De silence et de loup est la longue errance d'Anna, sa confrontation avec son passé dans le décor spectral de la Russie arctique. Un roman très noir, brutal, entre grand roman d'aventures et récit résolument contemporain, par Patrice Gain, l'auteur de Terres Fauves et du Sourire du scorpion.

Il s'agit effectivement d'un roman glaçant, au sens propre comme au sens figuré. Tout se passe dans la toundra sibérienne, dans des villes désertées par les hommes, habitées par des sortes de spectres souvent imbibés de vodka et embrigadés par une armée russe omnipotente. C'est dans ce contexte que l'expédition scientifique se prépare, dans des conditions météorologiques déplorables qui sont les plus vibrants témoignages du réchauffement climatique. Au cœur de ce désert glacial, en proie aux éléments les plus déchainés et les plus meurtriers, les humains se révèlent et c'est souvent assez moche.

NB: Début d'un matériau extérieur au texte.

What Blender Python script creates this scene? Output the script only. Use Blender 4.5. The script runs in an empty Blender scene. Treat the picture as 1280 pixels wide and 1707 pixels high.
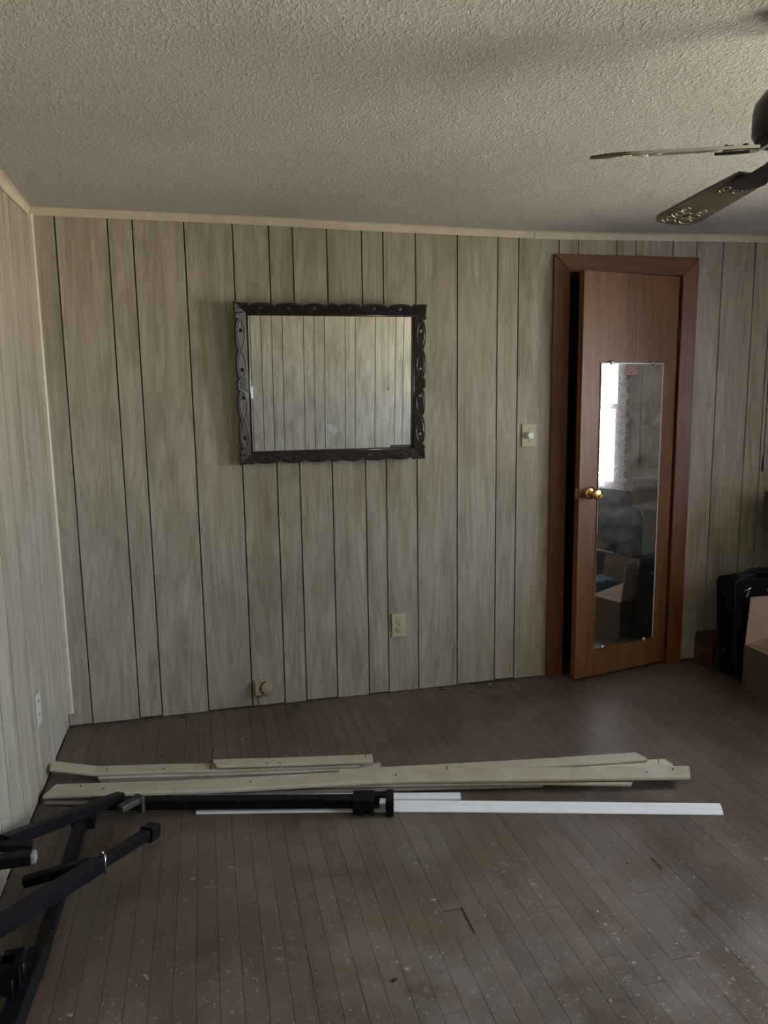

La première partie du roman : la préparation et le début de l'expédition ne m'ont clairement pas emballée. J'ai même pensé abandonner. Bien écrit, mais trop précis, trop scientifique pour moi, un peu trop " Jules Verne " à mon goût (oui je ne suis pas fan de Jules Verne). Mais peu à peu se dévoilent des vérités sur les passés, les caractères et j'ai été de plus en plus happée par ce récit, destiné à un frère - un moine chartreux - étrange et dérangeant. On comprend très vite pourquoi il nous met mal à l'aise.

Anna est une jeune femme brisée, qui est partie pour oublier le non-sens de sa vie, mais qui, en s'enfonçant toujours plus dans le froid et près de la mort, ne va pas trouver un nouvel objectif de vie. Elle se dévoile à elle-même, laissant la sauvagerie imprégner sa propre colère. Son évolution est vraiment passionnante mais il faut attendre un peu qu'elle perde de vue l'objectif premier de son voyage.

C'est donc une lecture prenante, si l'on s'accroche au début (ou alors il faut aimer Jules Verne...), effrayante : cette histoire m'a tout simplement glacé le sang. Les éléments sont disséminés tout au long des conversations et la vérité se met à nu, en même temps pour le lecteur que pour le frère qui lit le carnet de bord, et dans un dernier temps, pour Anna elle-même. Je ne vous dirai rien de l'affaire à proprement parler, je vous dirai juste qu'elle est de celle qui font se dresser les poils sur les bras. Ce n'est pas léger et j'ai terminé ma lecture en me disant que les loups, les ours et les -50° ne sont rien à côté de l'homme.